As sophomore year approaches, freshmen, beware—the Yard’s bunk beds and random roommates can be pretty bad, but some of the worst living at Harvard is in the Houses. FM scoured both River and Quad, leaving no roach-infested walk-through unvisited and no synonym for “small” unused, to identify the most atrocious rooms. The few and the proud, all housing sophomores:
Lowell M-12: Crimson editor Joy Z. Chen is at a loss to describe the shape of the Polly Pocket-sized common room in her double—“A truncated square? A pentagon, I guess.” The bedroom is even tinier, requiring Chen to climb over her desk to enter. Other highlights include the closet’s “distinctive Tetris-block shape” and the dumpsters outside the door.
Dunster K-51: This geometric marvel features a hexagonal common room with two trapezoidal fire doors, a bedroom the size of an Apley closet, and ceilings so slanted that the rooms are virtually pyramidal. The lucky Yoshitaka Yamamoto and Andrew Q. Jing live directly under Dunster’s belltower and above ongoing construction; scenic Leverett Towers, Mather House, and the leaky, taped-over skylight all do their part to keep sunlight from ever entering. In a word: ridiculous.

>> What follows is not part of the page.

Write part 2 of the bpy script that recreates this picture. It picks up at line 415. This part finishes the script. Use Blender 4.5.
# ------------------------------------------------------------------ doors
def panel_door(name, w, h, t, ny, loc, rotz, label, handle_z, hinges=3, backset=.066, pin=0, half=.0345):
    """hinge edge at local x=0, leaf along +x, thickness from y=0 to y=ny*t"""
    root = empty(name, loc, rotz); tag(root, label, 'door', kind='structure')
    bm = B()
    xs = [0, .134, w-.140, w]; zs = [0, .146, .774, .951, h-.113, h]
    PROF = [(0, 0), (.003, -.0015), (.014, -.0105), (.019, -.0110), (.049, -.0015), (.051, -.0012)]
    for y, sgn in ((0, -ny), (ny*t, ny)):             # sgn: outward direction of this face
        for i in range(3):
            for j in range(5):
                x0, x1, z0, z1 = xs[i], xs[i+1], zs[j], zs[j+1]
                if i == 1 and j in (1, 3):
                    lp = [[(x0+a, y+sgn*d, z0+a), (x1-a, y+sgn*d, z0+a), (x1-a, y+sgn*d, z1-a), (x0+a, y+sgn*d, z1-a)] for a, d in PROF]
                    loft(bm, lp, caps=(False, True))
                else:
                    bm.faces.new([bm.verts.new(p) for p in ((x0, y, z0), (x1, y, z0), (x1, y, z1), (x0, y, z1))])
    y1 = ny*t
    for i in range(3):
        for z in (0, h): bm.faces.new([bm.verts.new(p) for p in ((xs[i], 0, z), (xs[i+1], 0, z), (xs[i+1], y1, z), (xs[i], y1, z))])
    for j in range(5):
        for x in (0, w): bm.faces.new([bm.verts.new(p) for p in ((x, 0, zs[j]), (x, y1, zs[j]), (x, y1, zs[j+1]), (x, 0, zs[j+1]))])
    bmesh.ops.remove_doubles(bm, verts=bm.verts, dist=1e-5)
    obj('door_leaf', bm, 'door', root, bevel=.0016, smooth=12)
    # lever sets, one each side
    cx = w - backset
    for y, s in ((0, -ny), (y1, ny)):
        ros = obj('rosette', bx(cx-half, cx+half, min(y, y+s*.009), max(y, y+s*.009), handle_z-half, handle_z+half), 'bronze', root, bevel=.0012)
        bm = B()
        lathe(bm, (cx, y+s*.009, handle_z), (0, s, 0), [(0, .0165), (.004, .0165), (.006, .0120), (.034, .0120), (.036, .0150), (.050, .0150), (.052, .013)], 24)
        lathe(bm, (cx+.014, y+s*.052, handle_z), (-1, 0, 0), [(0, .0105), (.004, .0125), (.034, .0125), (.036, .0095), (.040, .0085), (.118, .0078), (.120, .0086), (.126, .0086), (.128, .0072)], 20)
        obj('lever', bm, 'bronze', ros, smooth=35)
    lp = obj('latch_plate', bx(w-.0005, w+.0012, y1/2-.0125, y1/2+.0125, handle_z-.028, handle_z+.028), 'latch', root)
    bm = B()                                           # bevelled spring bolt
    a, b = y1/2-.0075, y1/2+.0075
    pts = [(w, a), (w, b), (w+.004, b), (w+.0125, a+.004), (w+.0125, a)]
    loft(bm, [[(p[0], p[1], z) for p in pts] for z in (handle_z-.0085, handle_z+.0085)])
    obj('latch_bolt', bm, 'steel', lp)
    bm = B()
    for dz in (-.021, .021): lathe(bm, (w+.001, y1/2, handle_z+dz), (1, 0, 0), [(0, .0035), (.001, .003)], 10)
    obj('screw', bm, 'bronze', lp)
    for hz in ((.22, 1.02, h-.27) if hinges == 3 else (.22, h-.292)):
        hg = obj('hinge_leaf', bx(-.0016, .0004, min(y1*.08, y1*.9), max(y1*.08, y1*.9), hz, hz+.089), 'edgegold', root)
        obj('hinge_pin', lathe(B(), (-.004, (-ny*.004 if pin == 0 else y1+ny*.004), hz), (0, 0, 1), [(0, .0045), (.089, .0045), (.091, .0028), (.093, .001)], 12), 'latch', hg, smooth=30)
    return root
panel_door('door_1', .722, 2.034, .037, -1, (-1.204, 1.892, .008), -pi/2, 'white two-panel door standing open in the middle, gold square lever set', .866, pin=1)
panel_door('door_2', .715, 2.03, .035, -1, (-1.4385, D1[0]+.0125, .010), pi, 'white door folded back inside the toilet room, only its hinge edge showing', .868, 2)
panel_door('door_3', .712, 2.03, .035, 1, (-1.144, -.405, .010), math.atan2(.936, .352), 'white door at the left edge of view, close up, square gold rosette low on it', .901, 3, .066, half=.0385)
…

Pforzheimer Holmes, 3rd Floor: Those the lottery truly hates don’t just end up in the Quad—they’re on the third floor of Holmes in singles serving as miniscule doubles. “My blockmate said it was like getting Quaded twice,” says Milo Harman. “There is no room for excess, therefore we have no excess,” says Cara E. Ferrentino of the one-room “cozy nook” she shares with her roommate. Apparently, a Zen attitude can make even Holmes’s communal bathrooms tolerable.
These rooms all share one common trait: They’re so bad, they almost pass for housing at any other college in America. You have been warned.